Syria’s ambassador to the United States, asked by CNN what the common front with Iran entailed, stressed that it was not an anti-American alliance and said Syria was trying to improve its relations with Washington.

“Today we do not want to form a front against anybody, particularly not against the United States,” Imad Moustapha said.

“Syria is trying to engage constructively with the United States … We are not the enemies of the United States, and we do not want to be drawn into such an enmity,” he added.

In a reaction to Iran and Syria’s possible formation of a unified front to face threats, White House spokesman Scott McClellan called on the both countries to abide by the international commitments.

“It is a fundamental misreading of the issue because their problem is not with the United States, it’s with the international community,” McClellan told reporters traveling with President Bush to New Hampshire.

“Both Syria and Iran have international obligations and they need to abide by the commitments they have made to the international community.”

Washington recalled its ambassador to Syria for urgent consultations on Tuesday to show its deep displeasure with Damascus after Monday’s killing of former Lebanese Prime Minister Rafik al-Hariri.

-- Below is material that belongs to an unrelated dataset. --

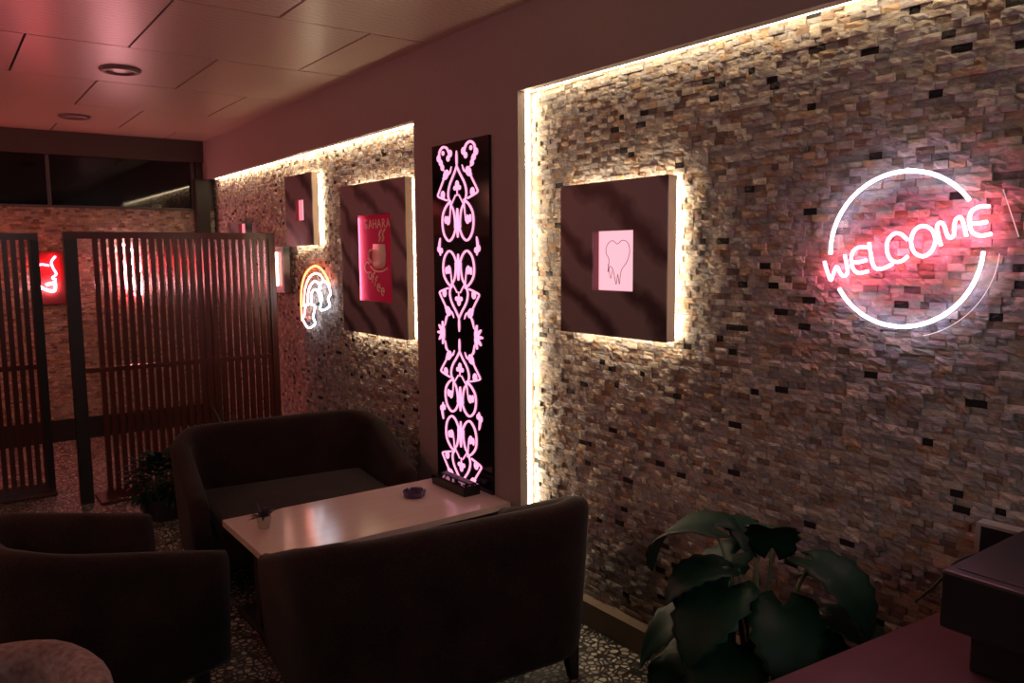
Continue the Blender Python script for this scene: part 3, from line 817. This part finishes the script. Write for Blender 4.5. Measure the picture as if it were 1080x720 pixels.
# spiky plant behind the far sofa
t = thing('potted_plant', 'spiky plant whose leaf tips show above the far sofa back', 'plant', (1.38, 4.67, 0))
pot(t, .12, .15, .34, 'pot_black')
lb = bmesh.new()
for i in range(34):
    a = random.uniform(0, 2*PI); el = random.uniform(1.1, 1.5)
    d = Vector((math.cos(a)*math.cos(el), math.sin(a)*math.cos(el), math.sin(el)))
    leaf(lb, (.02*math.cos(a), .02*math.sin(a), .32), d, (0,0,1) if el < 1.4 else (1,0,0), random.uniform(.30,.46), .022, .7, .3, 0, 8, 1)
thicken(lb, .001); link('foliage', lb, M['leaf_small'], t, True)

# little pot on the table
t = thing('potted_plant', 'tiny sprig in a pale clay pot on the table corner', 'plant', (1.091, 3.325, TZ))
pot(t, .023, .031, .056, 'pot_clay')
lb = bmesh.new()
for i in range(26):
    a = random.uniform(0, 2*PI); el = random.uniform(.35, 1.5)
    d = Vector((math.cos(a)*math.cos(el), math.sin(a)*math.cos(el), math.sin(el)))
    leaf(lb, (.012*math.cos(a), .012*math.sin(a), .05), d, (0,0,1) if el < 1.4 else (1,0,0), random.uniform(.035,.075), .013, .8, .2, 0, 5, 1)
thicken(lb, .0006); link('foliage', lb, M['leaf_purple'], t, True)

# ------------------------------------------------------------------ counter corner
t = thing('counter', 'red-brown wooden counter across the near right corner of the room', 'counter', (1.6, .5, 0))
poly = [(1.02,.995),(2.225,.885),(2.225,-.5),(1.02,-.5)]
bm = bmesh.new(); prism(bm, [(x-1.6,y-.5) for x,y in poly], .66, .70)
bmesh.ops.bevel(bm, geom=bm.edges[:], offset=.003, segments=2, affect='EDGES'); link('counter_top', bm, M['counter'], t)
bm = bmesh.new(); prism(bm, [(x-1.6,y-.5) for x,y in ((1.07,.955),(2.18,.85),(2.18,-.45),(1.07,-.45))], 0, .66); link('cabinet_body', bm, M['counter'], t)

t = thing('counter_machine', 'black boxy machine with an overhanging top, standing on the counter', 'machine', (1.85, .52, .70))
bm = rbox(-.218, .27, -.25, .226, .127, .25, .006, 3); link('upper_housing', bm, M['machine'], t)
bm = rbox(-.105, .25, -.22, .212, 0, .127, .006, 3); link('pedestal', bm, M['machine'], t)
bm = BX(-.19, .25, -.23, .205, .25, .2515); link('top_plate', bm, M['machine'], t)

t = thing('wall_panel', 'black box with a pale rim fixed to the stone wall behind the machine', 'panel', (2.235, .72, .785))
bm = bmesh.new(); ring_yz(bm, -.045, 0, (-.20,.20,0,.10), (-.19,.188,.008,.092)); link('rim', bm, M['pale_metal'], t)
bm = BX(-.04, 0, -.189, .187, .009, .091); link('panel_face', bm, M['machine'], t)

bm = bmesh.new()
tube(bm, smoothpts([(2.205,.80,.715),(2.195,.86,.80),(2.17,.885,.815),(2.12,.93,.79),(2.10,.96,.735),(2.16,1.02,.665),(2.205,1.075,.605)], 6), .004, 7)
tag(link('power_cable', bm, M['black_metal'], None, True), 'thin black cable looping down the stone wall beside the machine', 'cable')

# ------------------------------------------------------------------ lights
def area(name, loc, target, size, power, col, sizey=None):
    l = bpy.data.lights.new(name, 'AREA'); l.energy = power; l.color = col
    l.size = size
    if sizey: l.shape = 'RECTANGLE'; l.size_y = sizey
    o = bpy.data.objects.new(name, l); COL.objects.link(o); o.location = loc
    o.rotation_euler = (Vector(target)-Vector(loc)).to_track_quat('-Z', 'Y').to_euler()
    return o
area('front_fill', (.3, -1.4, 2.45), (2.2, 1.1, 1.0), 1.4, 18, (.98,.96,1))  # unseen fill added behind the camera to brighten stone wall and pier
area('magenta_fill', (-.75, 3.9, 2.2), (-.2, 4.0, 2.67), .35, 5, (1,.12,.45))  # added off-frame fill that tints the left of the ceiling
area('warm_ceiling_fill', (-1.2, 2.4, 1.7), (.9, 3.8, 2.67), .8, 11, (1,.50,.28))  # unseen source, added to warm the middle of the ceiling
area('red_lamp', (-1.0, 7.0, 2.1), (.8, 6.8, 0), .5, 20, (1,.14,.13))
area('far_warm_fill', (-2.2, 6.6, 2.3), (1.2, 7.8, 1.2), .6, 10, (1,.55,.35))  # added fill out of view, lifts the end wall

w = bpy.data.worlds.new('night'); S.world = w; w.use_nodes = True
w.node_tree.nodes['Background'].inputs[0].default_value = (.01,.008,.012,1)
w.node_tree.nodes['Background'].inputs[1].default_value = .3

# ------------------------------------------------------------------ camera
cam = bpy.data.cameras.new('camera'); co = bpy.data.objects.new('camera', cam); COL.objects.link(co)
cx_, cy_, cz_ = (.8066591,-.0715472,.5866703), (-.5909567,-.0834630,.8023740), (-.0084423,-.9939391,-.1096075)
right = Vector((cx_[0],cy_[0],cz_[0])); up = -Vector((cx_[1],cy_[1],cz_[1])); back = -Vector((cx_[2],cy_[2],cz_[2]))
mw = Matrix((right, up, back)).transposed().to_4x4(); mw.translation = (0,0,1.6)
co.matrix_world = mw
cam.sensor_width = 36; cam.lens = 836.3767/1080*36; cam.clip_start = .02
S.camera = co
S.view_settings.view_transform = 'Standard'; S.view_settings.look = 'None'
S.view_settings.gamma = 1; S.view_settings.exposure = 0
try: S.view_settings.use_curve_mapping = False
except Exception: pass
S.cycles.use_denoising = True
S.cycles.max_bounces = 8; S.cycles.diffuse_bounces = 4; S.cycles.glossy_bounces = 4
S.cycles.sample_clamp_indirect = 4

U.S. officials said they were considering imposing new sanctions on Syria because of its refusal to withdraw its 14,000 troops from Lebanon and the U.S. belief that Syria lets Palestinian militants and Iraqi insurgents operate on its soil.
While acknowledging they do not know who was to blame for Hariri’s car bomb assassination, U.S. officials argued Syria’s military presence and its political power-broking role were generally responsible for Lebanon’s instability.

Syria rejects accusations it supports terrorism.

Moustapha told CNN Damascus regarded its military presence in Lebanon as a “stabilizing factor” and said “we would be happy to withdraw the troops” if the Lebanese government asked Syria to do so.

Washington has branded Iran part of an “axis of evil” along with pre-war Iraq and North Korea and accuses Tehran of seeking nuclear weapons. Iran says its nuclear program is solely for electricity generation.

Bush has dubbed Iran “the world’s primary state sponsor of terror” and has warned the United States could use military action to prevent it acquiring a nuclear bomb.